There were too many refreshes that time due to crappy gpus
5800 ultra
5900 ultra
5950 ultra

Ati just had a 9800 xt king which beat all of them.
 

Blitzvogel

Platinum Member
Oct 17, 2010
2,012
23
81
The entire R300 and R420 lineup was rock solid.

Otherwise, the GeForce 4 and 6 series were preferred. The 5 (FX) was the nVidia's major flop.

The x800 was pretty sweet. 16 pixel shader pipelines mother ******! I really wish I had been a PC gamer before this gen.
 

Red Hawk

Diamond Member
Jan 1, 2011
3,266
169
106
No, you really don't. Graphics may have been progressing faster, but you had to pay for that performance. Often you didn't just buy a $400 graphics card to play games with all the fancy effects, like you do now; you would buy them just to be able to play the games at all.
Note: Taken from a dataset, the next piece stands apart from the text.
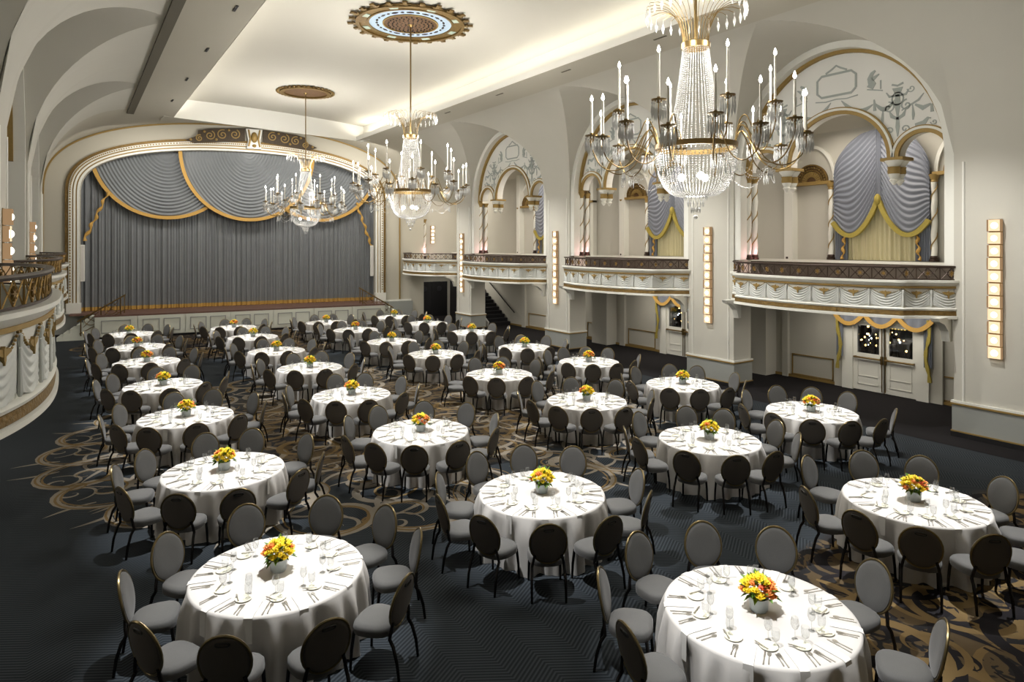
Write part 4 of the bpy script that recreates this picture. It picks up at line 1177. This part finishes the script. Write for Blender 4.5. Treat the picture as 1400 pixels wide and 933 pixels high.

If this graphics generation has one upside it's that it is quite easy on the wallet.
 

Arkaign

Lifer
Oct 27, 2006
20,736
1,377
126
Ummmm.

The FX5800 was gimped by crappy release drivers and a narrow memory bus.

By the time the FX5900 came out, it really was fairly decent all things considered. Although I thought it was still overpriced.

This article paints a much different picture than the doom and gloom scenario :

http://www.anandtech.com/show/1104

I went with an unlocked+overclock 9500 > 9700 Pro, it was a tremendous value. But the FX5900/5950 are not as bad as they're made out to be.